Instructions to follow: Reproduce the full listing below unchanged, apart from the pictures.

Provided material:
-- START --
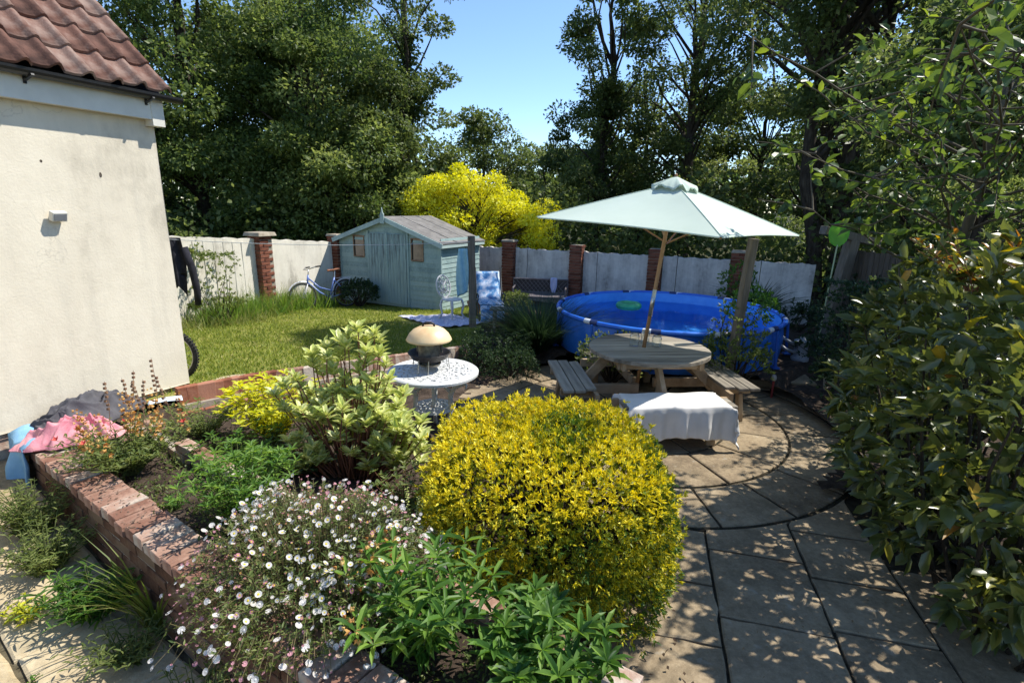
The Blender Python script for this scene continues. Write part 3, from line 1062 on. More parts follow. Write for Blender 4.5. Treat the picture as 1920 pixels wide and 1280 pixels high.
# doors
DX0, DX1, DH = .93, 2.06, 1.68
nd = 6
for k in range(2):
    x0 = DX0 + k * (DX1 - DX0) / 2
    x1 = x0 + (DX1 - DX0) / 2 - .006
    dr = empty('door', (0, 0, 0))
    dr.parent = shed
    pw = (x1 - x0) / nd
    for i in range(nd):
        zt_ = DH + random.uniform(-.004, .004)
        obj('plank', MB().box((x0 + pw * (i + .5), -.034 + random.uniform(-.002, .002), .06 + (zt_ - .06) / 2), (pw - .006, .018, zt_ - .06)), M_sdoor, dr, bevel=.003)
    for z in (.3, 1.42):
        pass
obj('door_stop', MB().box(((DX0 + DX1) / 2 - .003, -.048, .88), (.045, .014, 1.64)), M_shed, shed)
for x in (DX0 - .03, DX1 + .03):
    obj('door_frame', MB().box((x, -.025, .88), (.05, .024, 1.72)), M_shed, shed)
for a, b_, c0, c1 in wins:
    wdw = obj('window', MB().box(((a + b_) / 2, -.02, c0 - .01), (b_ - a + .04, .035, .022)).box(((a + b_) / 2, -.018, c1 + .008), (b_ - a + .04, .03, .02)).box((a - .005, -.018, (c0 + c1) / 2), (.018, .03, c1 - c0)).box((b_ + .005, -.018, (c0 + c1) / 2), (.018, .03, c1 - c0)), surf('brown_frame', (.2, .12, .07), (.34, .22, .14), 9), shed)
    obj('pane', MB().box(((a + b_) / 2, -.006, (c0 + c1) / 2), (b_ - a, .008, c1 - c0)), surf('dusty_brown_glass', (.10, .07, .05), (.22, .155, .115), 5, .12, .8, 0), wdw)
    obj('reveal', MB().box((a + .02, -.012, (c0 + c1) / 2), (.03, .006, c1 - c0)), plain('dark_reveal', (.03, .025, .02), .8, .1), wdw)
# roof
M_felt = surf('grey_felt', (.12, .115, .11), (.22, .21, .20), 5, .9, .25, .5, .004, 120)
ov = .13
rf = MB()
for sgn in (-1, 1):
    xe = SW / 2 + sgn * (SW / 2 + ov)
    ze = SE_ - (SR - SE_) / (SW / 2) * ov + .03
    xr, zr = SW / 2, SR + .03
    y0, y1 = -ov, SDp + ov * .6
    def rfp(u, v, t=0.0, xe=xe, ze=ze):
        return (xr + (xe - xr) * u, y0 + (y1 - y0) * v, zr + (ze - zr) * u + t + .006 * math.sin(v * 11) * u)
    rf.grid(lambda u, v: rfp(u, v, .012), 10, 8)
    rf.grid(lambda u, v: rfp(1 - u, v, -.012), 10, 8)
    rf.grid(lambda u, v: rfp(1, u, .012 - .024 * v), 8, 1)
    rf.grid(lambda u, v: rfp(u, 0, .012 - .024 * v), 8, 1)
rfo = obj('roof', rf, M_felt, shed)
for v in (.33, .66):
    st = MB()
    for sgn in (1,):
        xe = SW / 2 + sgn * (SW / 2 + ov); ze = SE_ - (SR - SE_) / (SW / 2) * ov + .03
        y = -ov + (SDp + 1.6 * ov) * v
        st.bar((SW / 2, y, SR + .048), (xe, y, ze + .018), .03, .006)
    obj('felt_lap', st, M_felt, rfo)
M_trim = shed_board_mat('sage_trim', (.24, .31, .30), (.34, .43, .41), (.41, .50, .47))
for sgn in (-1, 1):
    xe = SW / 2 + sgn * (SW / 2 + ov); ze = SE_ - (SR - SE_) / (SW / 2) * ov
    obj('bargeboard', MB().bar((SW / 2 + sgn * .01, -ov - .014, SR - .02), (xe, -ov - .014, ze - .02), .022, .10, up=(0, 0, 1)), M_trim, shed)
fin = MB().prism([(SW / 2 - .055, 0), (SW / 2 + .055, 0), (SW / 2 + .055, .20), (SW / 2 + .02, .26), (SW / 2, .36), (SW / 2 - .02, .26), (SW / 2 - .055, .20)], 0, .024)
fin.v = [(x, -ov - .03 - z, SR - .12 + y) for x, y, z in fin.v]
obj('finial', fin, M_trim, shed)
obj('eave_board', MB().bar((SW + ov - .02, -ov, SE_ - .07), (SW + ov - .02, SDp + .06, SE_ - .07), .02, .07), M_trim, shed)

# ================================================================ posts and washing line
M_wood = surf('grey_wood', (.10, .085, .065), (.20, .17, .135), 5, .85, .25, .5, .006, 25, stretch=(6, 6, .5))
M_woodd = surf('grey_wood_dark', (.07, .055, .04), (.14, .115, .09), 5, .85, .25, .5, .006, 25, stretch=(6, 6, .5))
def post(name, base, top, w, label, cat='post', mat=None, cap=True):
    e = empty(name, base, label=label, cat=cat)
    d = Vector(top) - Vector(base)
    obj('shaft', MB().bar((0, 0, -.15), d, w, w, up=(1, .2, 0)), mat or M_wood, e, bevel=.008)
    if cap:
        obj('hook', MB().tube([d + Vector((0, 0, -.06)), d + Vector((-.03, -w * .6, -.06)), d + Vector((-.03, -w * .6 - .03, -.02))], .006, 6), plain('rusty_iron', (.12, .07, .045), .6, .4, .6), e)
    return e
LP = (-.76, 10.0)
post('washing_line_post', (LP[0], LP[1], lawn_z(*LP)), (LP[0] - .03, LP[1] + .02, 1.72), .125, 'weathered wooden post at the lawn edge holding the washing line')
ln = MB()
pa, pb = Vector((LP[0] - .06, LP[1] - .05, 1.62)), Vector((-6.0, 7.9, 1.76))
pts = []
for t in np.linspace(0, 1, 24):
    q = pa.lerp(pb, t)
    q.z -= .10 * 4 * t * (1 - t)
    pts.append(q)
ln.tube(pts, .005, 5)
tag(obj('washing_line', ln, plain('line_wire', (.45, .47, .48), .5, .4)), 'thin pale washing line strung from the wooden post towards the house', 'line')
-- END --
Reply:
The Blender Python script for this scene continues. Write part 3, from line 1062 on. More parts follow. Write for Blender 4.5. Treat the picture as 1920 pixels wide and 1280 pixels high.
# doors
DX0, DX1, DH = .93, 2.06, 1.68
nd = 6
for k in range(2):
    x0 = DX0 + k * (DX1 - DX0) / 2
    x1 = x0 + (DX1 - DX0) / 2 - .006
    dr = empty('door', (0, 0, 0))
    dr.parent = shed
    pw = (x1 - x0) / nd
    for i in range(nd):
        zt_ = DH + random.uniform(-.004, .004)
        obj('plank', MB().box((x0 + pw * (i + .5), -.034 + random.uniform(-.002, .002), .06 + (zt_ - .06) / 2), (pw - .006, .018, zt_ - .06)), M_sdoor, dr, bevel=.003)
    for z in (.3, 1.42):
        pass
obj('door_stop', MB().box(((DX0 + DX1) / 2 - .003, -.048, .88), (.045, .014, 1.64)), M_shed, shed)
for x in (DX0 - .03, DX1 + .03):
    obj('door_frame', MB().box((x, -.025, .88), (.05, .024, 1.72)), M_shed, shed)
for a, b_, c0, c1 in wins:
    wdw = obj('window', MB().box(((a + b_) / 2, -.02, c0 - .01), (b_ - a + .04, .035, .022)).box(((a + b_) / 2, -.018, c1 + .008), (b_ - a + .04, .03, .02)).box((a - .005, -.018, (c0 + c1) / 2), (.018, .03, c1 - c0)).box((b_ + .005, -.018, (c0 + c1) / 2), (.018, .03, c1 - c0)), surf('brown_frame', (.2, .12, .07), (.34, .22, .14), 9), shed)
    obj('pane', MB().box(((a + b_) / 2, -.006, (c0 + c1) / 2), (b_ - a, .008, c1 - c0)), surf('dusty_brown_glass', (.10, .07, .05), (.22, .155, .115), 5, .12, .8, 0), wdw)
    obj('reveal', MB().box((a + .02, -.012, (c0 + c1) / 2), (.03, .006, c1 - c0)), plain('dark_reveal', (.03, .025, .02), .8, .1), wdw)
# roof
M_felt = surf('grey_felt', (.12, .115, .11), (.22, .21, .20), 5, .9, .25, .5, .004, 120)
ov = .13
rf = MB()
for sgn in (-1, 1):
    xe = SW / 2 + sgn * (SW / 2 + ov)
    ze = SE_ - (SR - SE_) / (SW / 2) * ov + .03
    xr, zr = SW / 2, SR + .03
    y0, y1 = -ov, SDp + ov * .6
    def rfp(u, v, t=0.0, xe=xe, ze=ze):
        return (xr + (xe - xr) * u, y0 + (y1 - y0) * v, zr + (ze - zr) * u + t + .006 * math.sin(v * 11) * u)
    rf.grid(lambda u, v: rfp(u, v, .012), 10, 8)
    rf.grid(lambda u, v: rfp(1 - u, v, -.012), 10, 8)
    rf.grid(lambda u, v: rfp(1, u, .012 - .024 * v), 8, 1)
    rf.grid(lambda u, v: rfp(u, 0, .012 - .024 * v), 8, 1)
rfo = obj('roof', rf, M_felt, shed)
for v in (.33, .66):
    st = MB()
    for sgn in (1,):
        xe = SW / 2 + sgn * (SW / 2 + ov); ze = SE_ - (SR - SE_) / (SW / 2) * ov + .03
        y = -ov + (SDp + 1.6 * ov) * v
        st.bar((SW / 2, y, SR + .048), (xe, y, ze + .018), .03, .006)
    obj('felt_lap', st, M_felt, rfo)
M_trim = shed_board_mat('sage_trim', (.24, .31, .30), (.34, .43, .41), (.41, .50, .47))
for sgn in (-1, 1):
    xe = SW / 2 + sgn * (SW / 2 + ov); ze = SE_ - (SR - SE_) / (SW / 2) * ov
    obj('bargeboard', MB().bar((SW / 2 + sgn * .01, -ov - .014, SR - .02), (xe, -ov - .014, ze - .02), .022, .10, up=(0, 0, 1)), M_trim, shed)
fin = MB().prism([(SW / 2 - .055, 0), (SW / 2 + .055, 0), (SW / 2 + .055, .20), (SW / 2 + .02, .26), (SW / 2, .36), (SW / 2 - .02, .26), (SW / 2 - .055, .20)], 0, .024)
fin.v = [(x, -ov - .03 - z, SR - .12 + y) for x, y, z in fin.v]
obj('finial', fin, M_trim, shed)
obj('eave_board', MB().bar((SW + ov - .02, -ov, SE_ - .07), (SW + ov - .02, SDp + .06, SE_ - .07), .02, .07), M_trim, shed)

# ================================================================ posts and washing line
M_wood = surf('grey_wood', (.10, .085, .065), (.20, .17, .135), 5, .85, .25, .5, .006, 25, stretch=(6, 6, .5))
M_woodd = surf('grey_wood_dark', (.07, .055, .04), (.14, .115, .09), 5, .85, .25, .5, .006, 25, stretch=(6, 6, .5))
def post(name, base, top, w, label, cat='post', mat=None, cap=True):
    e = empty(name, base, label=label, cat=cat)
    d = Vector(top) - Vector(base)
    obj('shaft', MB().bar((0, 0, -.15), d, w, w, up=(1, .2, 0)), mat or M_wood, e, bevel=.008)
    if cap:
        obj('hook', MB().tube([d + Vector((0, 0, -.06)), d + Vector((-.03, -w * .6, -.06)), d + Vector((-.03, -w * .6 - .03, -.02))], .006, 6), plain('rusty_iron', (.12, .07, .045), .6, .4, .6), e)
    return e
LP = (-.76, 10.0)
post('washing_line_post', (LP[0], LP[1], lawn_z(*LP)), (LP[0] - .03, LP[1] + .02, 1.72), .125, 'weathered wooden post at the lawn edge holding the washing line')
ln = MB()
pa, pb = Vector((LP[0] - .06, LP[1] - .05, 1.62)), Vector((-6.0, 7.9, 1.76))
pts = []
for t in np.linspace(0, 1, 24):
    q = pa.lerp(pb, t)
    q.z -= .10 * 4 * t * (1 - t)
    pts.append(q)
ln.tube(pts, .005, 5)
tag(obj('washing_line', ln, plain('line_wire', (.45, .47, .48), .5, .4)), 'thin pale washing line strung from the wooden post towards the house', 'line')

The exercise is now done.